══ MATERIALS PROVIDED ══

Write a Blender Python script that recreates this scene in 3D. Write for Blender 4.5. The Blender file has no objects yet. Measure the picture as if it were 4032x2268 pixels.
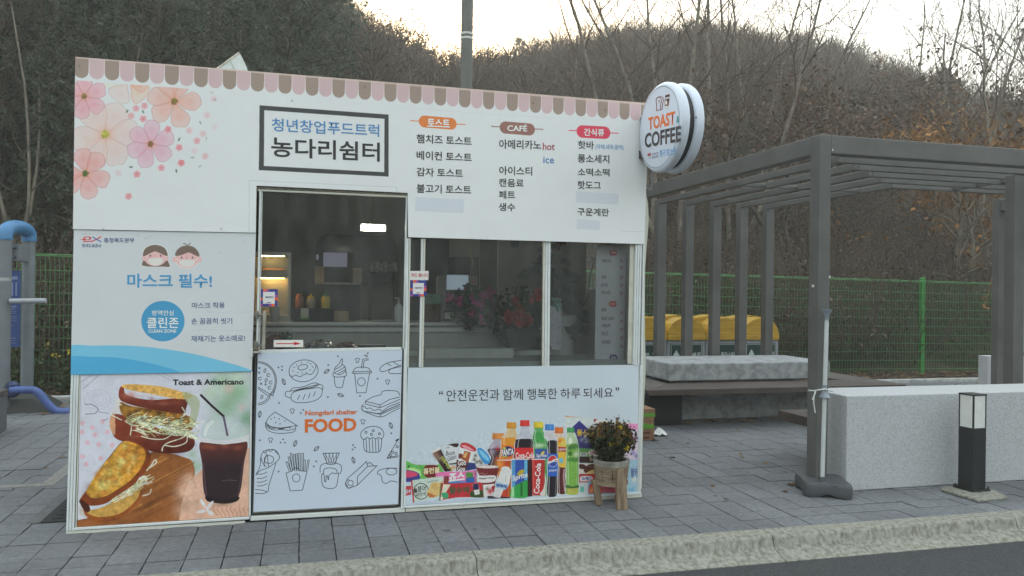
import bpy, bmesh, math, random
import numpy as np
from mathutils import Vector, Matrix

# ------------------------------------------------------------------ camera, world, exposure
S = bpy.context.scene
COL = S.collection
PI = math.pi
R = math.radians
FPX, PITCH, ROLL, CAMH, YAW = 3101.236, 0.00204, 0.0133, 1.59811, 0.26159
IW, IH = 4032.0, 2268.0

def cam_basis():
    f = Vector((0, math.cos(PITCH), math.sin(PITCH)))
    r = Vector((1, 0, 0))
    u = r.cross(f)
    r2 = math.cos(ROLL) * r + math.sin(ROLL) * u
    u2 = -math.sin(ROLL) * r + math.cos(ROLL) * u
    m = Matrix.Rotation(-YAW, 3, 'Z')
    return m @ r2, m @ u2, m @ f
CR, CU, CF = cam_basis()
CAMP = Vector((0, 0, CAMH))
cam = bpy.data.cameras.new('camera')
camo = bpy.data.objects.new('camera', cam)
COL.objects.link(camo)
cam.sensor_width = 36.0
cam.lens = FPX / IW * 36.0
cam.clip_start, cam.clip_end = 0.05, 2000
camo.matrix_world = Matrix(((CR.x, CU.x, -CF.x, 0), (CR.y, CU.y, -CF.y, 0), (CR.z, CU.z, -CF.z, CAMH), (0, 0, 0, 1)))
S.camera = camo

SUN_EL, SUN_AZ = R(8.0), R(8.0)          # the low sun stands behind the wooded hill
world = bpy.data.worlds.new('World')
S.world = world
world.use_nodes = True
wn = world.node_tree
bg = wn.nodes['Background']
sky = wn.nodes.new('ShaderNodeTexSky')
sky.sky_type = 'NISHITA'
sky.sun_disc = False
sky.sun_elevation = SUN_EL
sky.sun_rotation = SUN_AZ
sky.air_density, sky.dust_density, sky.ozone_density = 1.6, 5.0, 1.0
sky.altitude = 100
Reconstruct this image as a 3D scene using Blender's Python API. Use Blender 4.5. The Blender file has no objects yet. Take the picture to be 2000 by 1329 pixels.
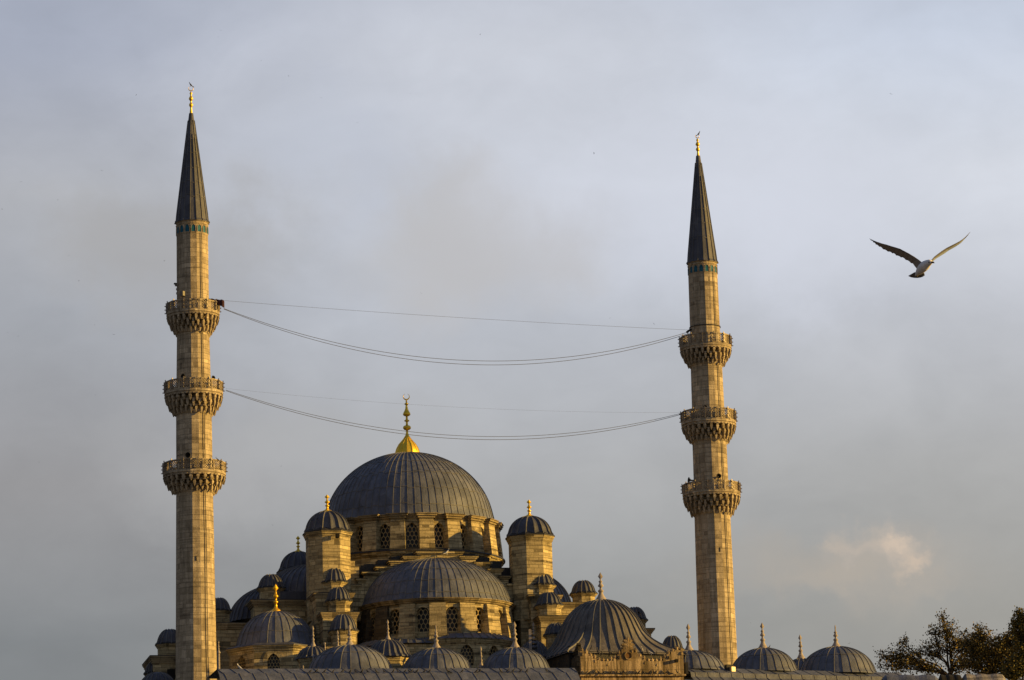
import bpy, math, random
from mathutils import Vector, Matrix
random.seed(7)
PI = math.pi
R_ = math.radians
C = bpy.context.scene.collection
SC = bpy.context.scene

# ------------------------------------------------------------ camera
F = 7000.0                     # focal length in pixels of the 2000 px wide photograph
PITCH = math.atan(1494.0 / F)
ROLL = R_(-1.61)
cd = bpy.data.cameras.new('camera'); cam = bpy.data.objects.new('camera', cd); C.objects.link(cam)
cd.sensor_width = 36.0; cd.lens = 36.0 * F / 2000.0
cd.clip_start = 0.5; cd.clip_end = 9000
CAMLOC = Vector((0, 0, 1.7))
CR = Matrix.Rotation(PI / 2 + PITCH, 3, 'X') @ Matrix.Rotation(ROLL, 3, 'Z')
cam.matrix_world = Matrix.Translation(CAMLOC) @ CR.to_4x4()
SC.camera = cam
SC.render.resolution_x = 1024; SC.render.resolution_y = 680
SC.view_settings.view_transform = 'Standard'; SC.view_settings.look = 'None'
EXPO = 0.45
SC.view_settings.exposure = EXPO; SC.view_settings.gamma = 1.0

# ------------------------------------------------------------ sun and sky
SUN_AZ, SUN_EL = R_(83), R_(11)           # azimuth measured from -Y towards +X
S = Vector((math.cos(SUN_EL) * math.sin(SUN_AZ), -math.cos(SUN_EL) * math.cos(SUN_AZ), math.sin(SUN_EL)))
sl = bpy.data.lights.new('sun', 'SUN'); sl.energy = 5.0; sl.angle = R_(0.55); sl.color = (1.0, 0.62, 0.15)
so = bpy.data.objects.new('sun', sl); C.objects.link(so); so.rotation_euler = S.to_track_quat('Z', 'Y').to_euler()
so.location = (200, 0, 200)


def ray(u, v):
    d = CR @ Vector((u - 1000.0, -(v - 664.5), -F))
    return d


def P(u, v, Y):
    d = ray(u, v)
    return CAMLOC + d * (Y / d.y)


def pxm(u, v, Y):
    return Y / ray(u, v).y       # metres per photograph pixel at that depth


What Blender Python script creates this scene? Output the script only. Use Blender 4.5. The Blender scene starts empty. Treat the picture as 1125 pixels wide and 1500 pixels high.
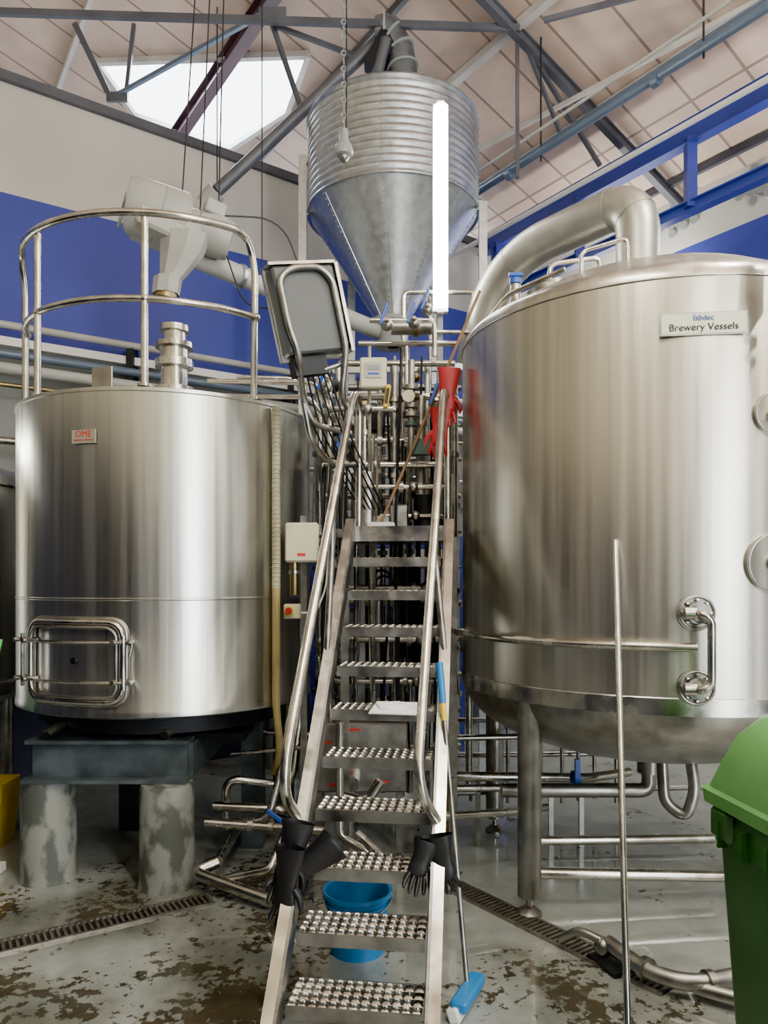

═══

WHAT THE EXERCISE ASKS:
Word for word, give again the lines from the first entry to the line with "S.camera = camo", inclusive. Exclude the pictures.

THE SOLUTION:
Write a Blender Python script that recreates this scene in 3D. Write for Blender 4.5. The Blender file has no objects yet. Measure the picture as if it were 4032x2268 pixels.
import bpy, bmesh, math, random
import numpy as np
from mathutils import Vector, Matrix

# ------------------------------------------------------------------ camera, world, exposure
S = bpy.context.scene
COL = S.collection
PI = math.pi
R = math.radians
FPX, PITCH, ROLL, CAMH, YAW = 3101.236, 0.00204, 0.0133, 1.59811, 0.26159
IW, IH = 4032.0, 2268.0

def cam_basis():
    f = Vector((0, math.cos(PITCH), math.sin(PITCH)))
    r = Vector((1, 0, 0))
    u = r.cross(f)
    r2 = math.cos(ROLL) * r + math.sin(ROLL) * u
    u2 = -math.sin(ROLL) * r + math.cos(ROLL) * u
    m = Matrix.Rotation(-YAW, 3, 'Z')
    return m @ r2, m @ u2, m @ f
CR, CU, CF = cam_basis()
CAMP = Vector((0, 0, CAMH))
cam = bpy.data.cameras.new('camera')
camo = bpy.data.objects.new('camera', cam)
COL.objects.link(camo)
cam.sensor_width = 36.0
cam.lens = FPX / IW * 36.0
cam.clip_start, cam.clip_end = 0.05, 2000
camo.matrix_world = Matrix(((CR.x, CU.x, -CF.x, 0), (CR.y, CU.y, -CF.y, 0), (CR.z, CU.z, -CF.z, CAMH), (0, 0, 0, 1)))
S.camera = camo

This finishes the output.